Made in 1951, this early movie from Terence Young, the man who would later guide James Bond through some of his earliest adventures, turns out to be a real surprise. It starts out like most post-war espionage films before suddenly morphing into an epic (or as epic as a 4:3 ratio black and white film can be) adventure.
It’s one of those curious British films set in a foreign country – in this case Sweden – where almost everyone seems very British, stiff upper lip and all. This includes Australian actor John McCallum as Dr Nils Ahlen, who has invented an improbable technique of turning sound into electricity. This is the sort of thing that is worth a fortune, and so it comes as a shock when he finds that vital components for his device have been stolen (as with so many films where scientists invent some amazing new machine, he’s only built one and presumably hasn’t bothered keeping details of how to replace any of the parts, given that it will take about three years to get back up to speed on the invention). To make things worse, it seems that the thieves are his wife Helga (Mary Laura Wood) – who we’ve already seen has a frosty relationship with her husband – and his assistant Sven Nystrom (Anthony Dawson).
At this point, it seems that the film will follow a straight forward route, with Ahlen trying to recover his device while shifty foreign agents try to stop him. Indeed, a visit to a house in Karlsbad to visit a secretive and dangerous old woman who has been in touch with Nystromand and the appearance of a gun-toting Christopher Lee in an early role – who turns out to be a policeman, but looks sinister througout his brief screen time – seems to confirm that, but then the film takes a curious swerve. Finally accepting that Police Inspector Jack Warner is not a bumbling fool, Ahlen teams with his to follow leads that take them out towards the Finnish border. As the two thieves make their getaway, the pursuit is slowed by snow storms and helped by a frozen lake. Eventually, our heroes team up with a group of Lapps, who are taking their reindeer herd across the frozen wastelands to the border. And so the film suddenly stops being a spy adventure and becomes something rather more original, as this group struggle against the elements and packs of marauding wolves as they try to reach their destination. The Lapps consider the two Swedes as bad luck, something that seems to be the case as a false trail leads them into disaster, devastating the reindeer herd and leading to death and despair amongst the Lapps. To make things worse, Ahlen is openly contemptuous and racist about his companions, considering them savages, though he is made to think differently by token female Lapp Kara (Nadia Gray), who is somewhat more glamorous than her associates.
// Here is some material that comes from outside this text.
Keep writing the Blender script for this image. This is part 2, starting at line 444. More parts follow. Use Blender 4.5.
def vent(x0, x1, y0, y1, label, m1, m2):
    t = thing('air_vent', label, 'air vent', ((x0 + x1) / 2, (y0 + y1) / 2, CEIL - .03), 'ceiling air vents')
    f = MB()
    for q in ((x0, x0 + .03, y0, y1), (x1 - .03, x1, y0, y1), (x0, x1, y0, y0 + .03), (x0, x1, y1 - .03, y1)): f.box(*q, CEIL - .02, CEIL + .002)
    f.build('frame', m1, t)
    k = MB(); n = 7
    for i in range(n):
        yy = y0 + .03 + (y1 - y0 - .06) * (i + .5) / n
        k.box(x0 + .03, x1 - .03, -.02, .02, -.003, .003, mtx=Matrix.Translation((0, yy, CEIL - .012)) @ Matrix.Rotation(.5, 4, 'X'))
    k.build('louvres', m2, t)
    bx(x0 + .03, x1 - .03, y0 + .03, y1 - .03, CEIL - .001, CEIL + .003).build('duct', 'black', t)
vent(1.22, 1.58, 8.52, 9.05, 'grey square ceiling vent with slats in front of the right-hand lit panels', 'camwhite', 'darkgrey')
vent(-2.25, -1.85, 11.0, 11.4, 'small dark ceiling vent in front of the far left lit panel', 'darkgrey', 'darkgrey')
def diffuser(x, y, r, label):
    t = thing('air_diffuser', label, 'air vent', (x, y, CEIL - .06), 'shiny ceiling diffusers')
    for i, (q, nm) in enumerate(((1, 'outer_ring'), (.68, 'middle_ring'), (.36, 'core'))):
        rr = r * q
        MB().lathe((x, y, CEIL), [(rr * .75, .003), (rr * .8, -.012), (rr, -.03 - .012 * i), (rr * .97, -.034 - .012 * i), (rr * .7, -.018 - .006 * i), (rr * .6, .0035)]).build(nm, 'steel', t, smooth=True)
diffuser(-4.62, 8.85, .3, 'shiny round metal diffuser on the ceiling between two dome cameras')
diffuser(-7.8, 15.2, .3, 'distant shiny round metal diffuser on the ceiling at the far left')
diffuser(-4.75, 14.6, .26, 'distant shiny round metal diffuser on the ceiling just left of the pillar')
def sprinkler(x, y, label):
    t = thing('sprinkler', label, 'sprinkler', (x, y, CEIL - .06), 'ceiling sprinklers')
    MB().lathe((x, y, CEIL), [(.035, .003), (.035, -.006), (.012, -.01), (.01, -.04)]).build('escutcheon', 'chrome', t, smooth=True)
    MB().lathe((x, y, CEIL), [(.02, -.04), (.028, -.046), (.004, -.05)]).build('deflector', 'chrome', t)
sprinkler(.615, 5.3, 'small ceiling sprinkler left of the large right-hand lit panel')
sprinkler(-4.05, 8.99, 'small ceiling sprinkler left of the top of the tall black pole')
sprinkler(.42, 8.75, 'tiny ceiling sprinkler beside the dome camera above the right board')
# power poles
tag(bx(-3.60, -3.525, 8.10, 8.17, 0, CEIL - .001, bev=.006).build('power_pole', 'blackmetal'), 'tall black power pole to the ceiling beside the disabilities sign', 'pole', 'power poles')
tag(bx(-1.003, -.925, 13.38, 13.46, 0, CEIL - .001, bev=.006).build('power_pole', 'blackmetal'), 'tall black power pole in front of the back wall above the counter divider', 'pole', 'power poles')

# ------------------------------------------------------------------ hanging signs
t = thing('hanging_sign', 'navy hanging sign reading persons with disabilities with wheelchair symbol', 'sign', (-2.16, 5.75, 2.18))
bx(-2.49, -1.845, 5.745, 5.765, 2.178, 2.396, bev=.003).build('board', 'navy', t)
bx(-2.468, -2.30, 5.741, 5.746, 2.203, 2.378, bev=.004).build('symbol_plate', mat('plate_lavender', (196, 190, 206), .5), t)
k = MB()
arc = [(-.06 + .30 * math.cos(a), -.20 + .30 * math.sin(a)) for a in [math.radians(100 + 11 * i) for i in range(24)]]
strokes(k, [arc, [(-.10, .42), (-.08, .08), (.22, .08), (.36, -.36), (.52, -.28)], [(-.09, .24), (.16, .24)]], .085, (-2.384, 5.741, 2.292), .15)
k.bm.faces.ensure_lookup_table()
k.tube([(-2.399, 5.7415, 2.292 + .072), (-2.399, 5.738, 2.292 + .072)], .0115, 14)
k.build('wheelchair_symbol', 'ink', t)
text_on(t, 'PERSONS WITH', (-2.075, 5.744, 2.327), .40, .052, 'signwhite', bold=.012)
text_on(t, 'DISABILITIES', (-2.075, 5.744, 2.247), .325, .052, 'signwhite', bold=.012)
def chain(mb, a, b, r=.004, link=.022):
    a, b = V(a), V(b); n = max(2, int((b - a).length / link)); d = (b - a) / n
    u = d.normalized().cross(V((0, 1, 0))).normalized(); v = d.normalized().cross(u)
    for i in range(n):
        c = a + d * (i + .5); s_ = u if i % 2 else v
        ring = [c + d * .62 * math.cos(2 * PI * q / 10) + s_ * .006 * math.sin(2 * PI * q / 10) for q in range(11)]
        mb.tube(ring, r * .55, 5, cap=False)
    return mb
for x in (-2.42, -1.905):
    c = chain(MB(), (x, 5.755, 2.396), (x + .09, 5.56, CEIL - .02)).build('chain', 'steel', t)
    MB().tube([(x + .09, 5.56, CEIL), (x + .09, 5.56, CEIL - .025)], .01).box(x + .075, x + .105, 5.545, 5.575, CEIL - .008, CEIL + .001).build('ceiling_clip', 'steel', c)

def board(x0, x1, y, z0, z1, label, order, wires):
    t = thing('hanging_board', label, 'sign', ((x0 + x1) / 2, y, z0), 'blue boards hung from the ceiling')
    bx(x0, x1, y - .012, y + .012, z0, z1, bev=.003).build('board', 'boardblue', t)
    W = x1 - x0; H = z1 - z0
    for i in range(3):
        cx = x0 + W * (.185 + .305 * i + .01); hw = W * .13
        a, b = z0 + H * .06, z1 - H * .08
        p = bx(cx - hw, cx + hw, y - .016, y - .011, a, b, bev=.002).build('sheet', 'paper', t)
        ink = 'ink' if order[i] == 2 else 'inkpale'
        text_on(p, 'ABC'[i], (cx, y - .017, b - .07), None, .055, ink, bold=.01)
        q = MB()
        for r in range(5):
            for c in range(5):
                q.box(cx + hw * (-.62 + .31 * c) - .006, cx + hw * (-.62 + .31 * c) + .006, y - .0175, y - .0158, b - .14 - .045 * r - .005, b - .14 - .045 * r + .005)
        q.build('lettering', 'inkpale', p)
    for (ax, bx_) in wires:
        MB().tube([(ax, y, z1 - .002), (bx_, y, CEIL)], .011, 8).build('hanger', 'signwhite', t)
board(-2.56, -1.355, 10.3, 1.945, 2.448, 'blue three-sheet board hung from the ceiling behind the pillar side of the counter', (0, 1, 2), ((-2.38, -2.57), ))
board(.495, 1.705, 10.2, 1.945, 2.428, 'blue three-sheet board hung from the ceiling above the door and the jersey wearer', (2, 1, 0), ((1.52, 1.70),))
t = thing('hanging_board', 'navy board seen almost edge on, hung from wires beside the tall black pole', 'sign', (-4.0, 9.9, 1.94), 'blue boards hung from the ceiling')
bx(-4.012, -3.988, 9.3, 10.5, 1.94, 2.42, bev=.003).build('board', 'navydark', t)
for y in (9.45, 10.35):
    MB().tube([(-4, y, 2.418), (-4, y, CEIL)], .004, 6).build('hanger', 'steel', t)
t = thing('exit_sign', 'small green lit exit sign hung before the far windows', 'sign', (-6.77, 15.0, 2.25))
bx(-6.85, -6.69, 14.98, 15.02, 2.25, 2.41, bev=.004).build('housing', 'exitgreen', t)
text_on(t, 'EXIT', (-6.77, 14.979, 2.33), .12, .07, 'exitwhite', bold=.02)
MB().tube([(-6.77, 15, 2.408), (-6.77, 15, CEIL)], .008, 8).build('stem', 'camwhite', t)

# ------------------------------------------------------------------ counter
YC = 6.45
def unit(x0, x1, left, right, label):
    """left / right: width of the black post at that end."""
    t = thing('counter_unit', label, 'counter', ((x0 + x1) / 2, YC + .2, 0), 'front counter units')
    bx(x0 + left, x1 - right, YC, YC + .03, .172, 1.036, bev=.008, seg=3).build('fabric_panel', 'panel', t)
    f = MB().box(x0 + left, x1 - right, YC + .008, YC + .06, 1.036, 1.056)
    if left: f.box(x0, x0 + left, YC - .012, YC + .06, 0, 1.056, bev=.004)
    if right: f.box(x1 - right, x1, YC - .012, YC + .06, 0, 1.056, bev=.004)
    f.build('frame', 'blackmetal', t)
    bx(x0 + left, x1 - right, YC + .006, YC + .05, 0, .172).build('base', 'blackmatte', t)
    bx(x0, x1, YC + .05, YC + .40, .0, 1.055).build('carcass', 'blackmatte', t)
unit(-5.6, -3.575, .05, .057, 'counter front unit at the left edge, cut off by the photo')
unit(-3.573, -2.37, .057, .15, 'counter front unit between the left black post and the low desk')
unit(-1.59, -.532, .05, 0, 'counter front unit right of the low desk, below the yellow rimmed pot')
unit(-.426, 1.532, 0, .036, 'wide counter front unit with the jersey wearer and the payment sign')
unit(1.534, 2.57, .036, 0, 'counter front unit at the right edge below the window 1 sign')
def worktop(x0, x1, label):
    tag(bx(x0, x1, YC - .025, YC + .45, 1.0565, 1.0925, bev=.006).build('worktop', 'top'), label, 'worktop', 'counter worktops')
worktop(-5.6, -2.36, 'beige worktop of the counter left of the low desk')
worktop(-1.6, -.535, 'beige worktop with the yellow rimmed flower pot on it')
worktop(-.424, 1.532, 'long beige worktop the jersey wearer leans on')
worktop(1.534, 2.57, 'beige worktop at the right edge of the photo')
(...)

There are impressive, sweeping vistas in this film – scenes of vast reindeer herds, struggles through the snow and avalanches look good even within the limited visual scope of the movie (if this had been shot a few years later, in colour and widescreen, it might be rather better known). But the film works best as an intimate and often quite dark tale of survival and culture clashes. The scenes with the wolves skulking in the dark are impressively creepy, while the desolation and bleakness of the locations is made to feel effectively chilly. At one point, the heroes are rescued from a wolf attack by Lapps using trained Eagles, which is impressive, unusual and surely at the edges of the BBFC’s rules on animal cruelty, as it’s hard to see how scenes of Eagles swooping down and clawing at wolves could be effectively controlled – no CGI effects here!
The film also seems somewhat progressive in its treatment of the native Lapps, at least for the time. Ahlen is a pretty unpleasant hero for much of the film and his open contempt for these ‘primitives’ is never presented as a viewpoint we should sympathise with; quite the opposite in fact. It’s possible that his education into respecting the traditions of the Lapps is also an education for the audience, even if it does take a sexy young hotty to make him open his mind.
I’m not going to suggest that Valley of Eagles is some sort of lost masterpiece, but it’s definitely an original and above-average adventure thriller for the period, and one that perhaps hints at what Young would be able to do with exotic locations and a mix of action and espionage a decade or so later in Dr No, From Russia with Love and Thunderball. Certainly, it’s appearance on DVD – in a print that is as good as you could hope for given the age of the film – has been long overdue, so this new edition is very welcome.